:: What you are asked to do ::
Read through the data and report every line in which the word "that" occurs.
'''
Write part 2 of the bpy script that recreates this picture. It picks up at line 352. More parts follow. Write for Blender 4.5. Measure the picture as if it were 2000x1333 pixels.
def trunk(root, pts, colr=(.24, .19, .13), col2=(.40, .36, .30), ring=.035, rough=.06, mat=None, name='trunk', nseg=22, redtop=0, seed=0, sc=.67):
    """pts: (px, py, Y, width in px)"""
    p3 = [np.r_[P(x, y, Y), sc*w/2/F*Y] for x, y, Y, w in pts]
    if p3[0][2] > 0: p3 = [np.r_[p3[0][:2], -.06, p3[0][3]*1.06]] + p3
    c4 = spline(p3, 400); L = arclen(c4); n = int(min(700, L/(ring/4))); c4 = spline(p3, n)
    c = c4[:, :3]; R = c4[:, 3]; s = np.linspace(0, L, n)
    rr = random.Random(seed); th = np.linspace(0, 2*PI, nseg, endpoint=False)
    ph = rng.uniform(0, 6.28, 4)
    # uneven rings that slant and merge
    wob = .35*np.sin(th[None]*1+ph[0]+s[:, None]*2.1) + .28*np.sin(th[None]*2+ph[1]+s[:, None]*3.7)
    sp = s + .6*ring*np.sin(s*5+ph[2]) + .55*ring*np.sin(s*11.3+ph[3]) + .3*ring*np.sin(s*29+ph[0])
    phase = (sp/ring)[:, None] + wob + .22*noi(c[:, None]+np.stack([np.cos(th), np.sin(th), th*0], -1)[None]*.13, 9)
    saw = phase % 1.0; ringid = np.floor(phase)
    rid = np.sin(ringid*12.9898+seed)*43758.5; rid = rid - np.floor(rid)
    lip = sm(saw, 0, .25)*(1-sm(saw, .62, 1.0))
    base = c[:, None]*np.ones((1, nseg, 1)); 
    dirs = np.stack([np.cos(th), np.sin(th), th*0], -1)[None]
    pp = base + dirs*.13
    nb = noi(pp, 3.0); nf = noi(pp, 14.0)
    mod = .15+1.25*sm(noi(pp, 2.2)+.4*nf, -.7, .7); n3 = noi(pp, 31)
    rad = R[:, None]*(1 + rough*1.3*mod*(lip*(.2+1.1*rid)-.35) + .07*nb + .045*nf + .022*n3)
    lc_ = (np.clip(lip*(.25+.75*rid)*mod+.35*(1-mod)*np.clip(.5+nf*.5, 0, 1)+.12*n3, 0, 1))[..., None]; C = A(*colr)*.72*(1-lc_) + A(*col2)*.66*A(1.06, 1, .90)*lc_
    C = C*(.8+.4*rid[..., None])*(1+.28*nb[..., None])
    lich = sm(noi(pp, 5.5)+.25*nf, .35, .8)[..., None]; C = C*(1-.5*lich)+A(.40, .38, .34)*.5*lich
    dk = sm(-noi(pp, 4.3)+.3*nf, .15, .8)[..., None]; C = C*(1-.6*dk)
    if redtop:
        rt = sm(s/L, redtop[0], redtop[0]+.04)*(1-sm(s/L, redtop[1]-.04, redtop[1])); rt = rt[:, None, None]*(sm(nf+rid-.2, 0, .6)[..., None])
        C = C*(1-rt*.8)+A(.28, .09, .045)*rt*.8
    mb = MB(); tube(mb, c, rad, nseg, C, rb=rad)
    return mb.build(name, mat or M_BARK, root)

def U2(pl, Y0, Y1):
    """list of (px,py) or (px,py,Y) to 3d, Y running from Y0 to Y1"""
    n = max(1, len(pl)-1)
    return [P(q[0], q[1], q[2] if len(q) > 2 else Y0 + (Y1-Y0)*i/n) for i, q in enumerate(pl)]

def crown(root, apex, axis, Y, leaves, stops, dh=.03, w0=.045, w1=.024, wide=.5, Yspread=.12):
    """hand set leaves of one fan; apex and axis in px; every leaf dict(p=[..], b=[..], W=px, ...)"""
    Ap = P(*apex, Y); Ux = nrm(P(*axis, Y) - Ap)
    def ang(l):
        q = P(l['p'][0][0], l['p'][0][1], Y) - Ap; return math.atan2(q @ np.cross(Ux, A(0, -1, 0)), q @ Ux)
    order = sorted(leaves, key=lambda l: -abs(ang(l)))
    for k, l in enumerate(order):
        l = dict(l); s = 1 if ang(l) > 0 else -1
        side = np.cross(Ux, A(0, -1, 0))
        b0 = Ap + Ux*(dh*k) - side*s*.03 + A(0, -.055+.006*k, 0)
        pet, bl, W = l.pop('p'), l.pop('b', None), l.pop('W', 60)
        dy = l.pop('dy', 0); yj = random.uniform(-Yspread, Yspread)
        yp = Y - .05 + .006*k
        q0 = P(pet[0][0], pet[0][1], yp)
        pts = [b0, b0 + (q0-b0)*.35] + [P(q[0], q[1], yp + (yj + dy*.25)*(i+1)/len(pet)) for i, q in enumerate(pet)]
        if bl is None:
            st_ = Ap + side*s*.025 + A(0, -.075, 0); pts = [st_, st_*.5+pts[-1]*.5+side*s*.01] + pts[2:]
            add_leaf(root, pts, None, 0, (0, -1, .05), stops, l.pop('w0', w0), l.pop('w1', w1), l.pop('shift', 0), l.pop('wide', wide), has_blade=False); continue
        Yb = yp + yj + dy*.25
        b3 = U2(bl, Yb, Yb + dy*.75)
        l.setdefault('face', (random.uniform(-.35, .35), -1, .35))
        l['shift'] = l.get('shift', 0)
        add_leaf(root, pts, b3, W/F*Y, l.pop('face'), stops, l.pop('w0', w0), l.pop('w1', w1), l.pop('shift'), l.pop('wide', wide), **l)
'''
:: Worked answer ::
Write part 2 of the bpy script that recreates this picture. It picks up at line 352. More parts follow. Write for Blender 4.5. Measure the picture as if it were 2000x1333 pixels.
    # uneven rings that slant and merge